Que feriez-vous si l'on vous donnait la possibilité de devenir intelligent? Plus que cela, de devenir très intelligent, plus intelligent que tout le monde, un vrai génie? Et que feriez-vous si ce don vous était enlevé?
Le Studio des Champs Elysées joue actuellement la pièce
Des fleurs pour Algernon, tiré du roman du même nom écrit par
Daniel Keyes. Disons le tout de suite, cette pièce est une franche réussite.
Algernon est une petite souris de laboratoire. Deux scientifiques reconnus ont voulu tester sur elle une opération visant à accroître son intelligence.
Les résultats sont époustouflants et incitent les scientifiques à passer aux
tests humain. Charlie Gordon est le sujet choisi pour l'expérience, son QI ne
dépasse pas 68 et il se fait régulièrement battre par la petite souris, devenue
intelligente, lors du test du labyrinthe. Mais il a une grande envie
d'apprendre, une envie stimulée par Miss Kinian, sa charmante professeur qui
lui enseigne la lecture et l'écriture. L'opération est un succès!

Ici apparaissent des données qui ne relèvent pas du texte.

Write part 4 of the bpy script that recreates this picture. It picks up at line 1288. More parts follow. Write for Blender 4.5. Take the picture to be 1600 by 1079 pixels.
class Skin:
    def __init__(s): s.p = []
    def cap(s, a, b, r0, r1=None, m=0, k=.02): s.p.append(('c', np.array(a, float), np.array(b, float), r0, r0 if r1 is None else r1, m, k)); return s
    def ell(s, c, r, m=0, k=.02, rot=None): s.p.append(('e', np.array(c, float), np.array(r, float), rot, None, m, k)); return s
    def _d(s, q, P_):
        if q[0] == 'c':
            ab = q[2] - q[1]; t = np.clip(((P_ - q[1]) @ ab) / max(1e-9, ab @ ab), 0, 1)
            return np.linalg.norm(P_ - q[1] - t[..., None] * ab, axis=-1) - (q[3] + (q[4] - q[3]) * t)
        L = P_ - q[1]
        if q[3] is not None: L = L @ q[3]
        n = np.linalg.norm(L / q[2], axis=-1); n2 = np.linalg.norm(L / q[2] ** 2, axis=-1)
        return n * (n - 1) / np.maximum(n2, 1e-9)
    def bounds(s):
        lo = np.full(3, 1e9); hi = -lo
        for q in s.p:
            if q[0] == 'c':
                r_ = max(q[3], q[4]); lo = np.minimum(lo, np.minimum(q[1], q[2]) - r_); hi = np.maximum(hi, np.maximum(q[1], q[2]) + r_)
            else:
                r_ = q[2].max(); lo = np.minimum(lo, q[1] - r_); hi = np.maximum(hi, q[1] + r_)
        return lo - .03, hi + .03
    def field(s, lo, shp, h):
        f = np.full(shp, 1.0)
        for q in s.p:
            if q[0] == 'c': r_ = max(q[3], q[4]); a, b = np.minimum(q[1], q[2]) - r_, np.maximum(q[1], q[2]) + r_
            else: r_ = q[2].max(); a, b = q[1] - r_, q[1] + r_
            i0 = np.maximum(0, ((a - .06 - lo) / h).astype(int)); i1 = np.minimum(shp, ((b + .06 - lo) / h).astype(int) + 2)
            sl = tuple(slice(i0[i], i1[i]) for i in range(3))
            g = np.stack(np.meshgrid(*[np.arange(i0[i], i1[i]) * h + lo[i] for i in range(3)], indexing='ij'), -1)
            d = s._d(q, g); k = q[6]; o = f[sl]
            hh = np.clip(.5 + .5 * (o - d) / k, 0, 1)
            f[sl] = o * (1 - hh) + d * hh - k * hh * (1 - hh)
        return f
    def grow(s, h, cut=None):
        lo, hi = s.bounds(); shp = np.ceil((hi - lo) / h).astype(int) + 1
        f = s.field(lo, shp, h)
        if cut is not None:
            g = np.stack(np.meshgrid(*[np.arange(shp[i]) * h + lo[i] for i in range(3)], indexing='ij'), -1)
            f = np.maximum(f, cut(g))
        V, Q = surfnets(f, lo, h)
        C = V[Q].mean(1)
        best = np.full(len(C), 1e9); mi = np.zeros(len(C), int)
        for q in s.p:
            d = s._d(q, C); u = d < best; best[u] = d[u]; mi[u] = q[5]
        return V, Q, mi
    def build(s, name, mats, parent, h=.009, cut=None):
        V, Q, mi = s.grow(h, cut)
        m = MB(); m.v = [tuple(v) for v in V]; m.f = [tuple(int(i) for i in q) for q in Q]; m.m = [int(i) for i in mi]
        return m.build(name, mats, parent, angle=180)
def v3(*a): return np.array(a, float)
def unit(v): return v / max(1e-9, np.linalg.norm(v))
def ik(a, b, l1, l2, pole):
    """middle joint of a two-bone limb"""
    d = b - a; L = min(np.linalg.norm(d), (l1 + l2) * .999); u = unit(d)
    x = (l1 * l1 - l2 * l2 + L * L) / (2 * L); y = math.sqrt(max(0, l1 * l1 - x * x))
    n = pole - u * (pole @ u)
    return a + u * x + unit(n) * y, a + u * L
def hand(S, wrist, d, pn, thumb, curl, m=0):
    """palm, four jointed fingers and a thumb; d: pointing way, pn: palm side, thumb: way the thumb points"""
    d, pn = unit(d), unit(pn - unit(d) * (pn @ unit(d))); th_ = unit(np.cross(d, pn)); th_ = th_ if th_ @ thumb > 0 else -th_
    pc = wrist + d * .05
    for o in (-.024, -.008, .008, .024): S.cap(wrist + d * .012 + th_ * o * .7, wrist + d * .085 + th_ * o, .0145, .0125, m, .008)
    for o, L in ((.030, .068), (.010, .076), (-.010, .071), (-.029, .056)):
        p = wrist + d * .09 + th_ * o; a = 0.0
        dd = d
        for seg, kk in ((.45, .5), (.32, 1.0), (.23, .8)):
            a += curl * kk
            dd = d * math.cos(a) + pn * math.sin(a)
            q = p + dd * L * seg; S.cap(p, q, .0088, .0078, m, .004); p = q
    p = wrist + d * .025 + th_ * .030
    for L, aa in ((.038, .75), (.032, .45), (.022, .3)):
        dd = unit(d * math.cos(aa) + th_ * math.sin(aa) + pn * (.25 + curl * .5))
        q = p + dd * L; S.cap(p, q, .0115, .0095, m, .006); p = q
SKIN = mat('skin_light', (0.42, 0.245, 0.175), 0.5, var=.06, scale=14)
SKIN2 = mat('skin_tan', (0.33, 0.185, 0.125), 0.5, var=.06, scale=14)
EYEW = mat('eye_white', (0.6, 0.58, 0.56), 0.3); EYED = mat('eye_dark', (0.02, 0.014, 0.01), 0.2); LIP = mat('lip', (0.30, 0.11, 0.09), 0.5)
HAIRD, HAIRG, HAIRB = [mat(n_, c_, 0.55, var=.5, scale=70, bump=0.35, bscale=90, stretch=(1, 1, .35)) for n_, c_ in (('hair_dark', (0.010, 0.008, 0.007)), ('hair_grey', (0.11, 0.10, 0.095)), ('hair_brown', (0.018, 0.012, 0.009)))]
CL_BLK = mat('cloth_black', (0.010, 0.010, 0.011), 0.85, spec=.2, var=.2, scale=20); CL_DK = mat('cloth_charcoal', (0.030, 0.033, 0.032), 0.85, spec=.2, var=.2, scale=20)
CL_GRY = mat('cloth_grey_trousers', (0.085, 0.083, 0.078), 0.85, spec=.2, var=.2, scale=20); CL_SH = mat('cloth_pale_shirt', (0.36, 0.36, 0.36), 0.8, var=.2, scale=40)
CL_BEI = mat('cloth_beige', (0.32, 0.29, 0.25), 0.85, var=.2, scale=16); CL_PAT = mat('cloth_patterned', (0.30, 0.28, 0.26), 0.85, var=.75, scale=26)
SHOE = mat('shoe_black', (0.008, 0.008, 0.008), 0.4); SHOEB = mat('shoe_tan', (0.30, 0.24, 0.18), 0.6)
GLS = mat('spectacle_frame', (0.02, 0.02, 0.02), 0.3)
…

Progressivement Charlie devient intelligent, plus intelligent que tout le
monde. Il découvre le monde en même temps que le savoir, la connaissance, et
même l'amour auprès de Miss Kinian, devenue Alice. Mais un jour, la petite
souris décline, régresse et finit par mourir. Dans quelle mesure les destins de
Charlie et d'Algernon sont ils liés? Que peut-on faire quand l'on sait que l'on
va redevenir bête, et que rien ne l'empêchera?
Voici pour l'intrigue, cette dernière étant magnifiquement
servie par une mise en scène bien pensée. Gregory Gadebois, l'acteur
pensionnaire de la Comédie Française, est seul en scène et réussit la
remarquable performance de faire vivre à lui tout seul l'histoire et les
différents personnages à travers l'oeil d'un Charlie plus que convaincant,
bouleversant. La scène est étroite, carrée, entourée de projecteurs aux fils
apparents, c'est la cage scientifique à travers laquelle Charlie est observé.
Cette scène, c'est également la tête de Charlie Gordon, brouillonne, désordonnée, une véritable cage en elle-même, mais aussi un poste d'observation à partir duquel
il regarde les autres. Cette mise en scène particulière réussit le tour de
force de nous faire rentrer dans le cerveau de ce personnage, là où tout se
passe. Assis sur sa chaise, Charlie Gordon nous raconte alors à sa manière ce
qu'il lui arrive, seul. Car la solitude de l'acteur sur scène est un reflet de
la condition de son personnage, éternellement "inadapté", ce sont ces
termes. Bête, il est mis à l'écart. Intelligent, il les surpasse tous. Les
autres, il ne peut les croiser que deux fois, brièvement, une fois en montant,
une autre fois en redescendant.
Cette histoire particulière donne lieu à des moments
touchants mais aussi à des instants de rire, dus à la fois à la gentille naïveté de l'homme
simple et à la condescendance du génie, le tout très justement interprété par
Gregory Gadebois. On retrouve à certains moments ce procédé critique et
humoristique qu'avait déjà utilisé Montesquieu en son temps dans Les
lettres persanes. Charlie Gordon devenu intelligent s'apparente ainsi à
un étranger découvrant un nouveau monde et ses moeurs étranges. Le long et
savoureux passage du décryptage de la bise en est un parfait exemple.
"Des fleurs pour Algernon" explore donc le double
cheminement d'un homme simple devenant un génie, et celui d'un génie régressant
jusqu'à devenir simple. Mais plus que dans ce processus, c'est dans les
relations avec les autres personnages, ceux qui ne sont pas là, que cette pièce
réussit à nous émouvoir le plus. Grégory Gadebois, formidable dans ce rôle,
réussit d'ailleurs à nous faire oublier qu'il est seul en scène, et lorsqu'on
se mêle à la foule qui sort du théâtre et qu'on écoute les conversations, on ne
peut que constater que cette prestation a fait l'unanimité.
"Des fleurs pour Algernon" est une pièce adaptée
du roman du même nom par Gérald Sibleyras, mise en scène par Anne Kessler et
jouée par Grégory Gadebois. Elle se joue au Studio des Champs Elysées à Paris
jusqu'au 31 décembre 2012, à voir absolument!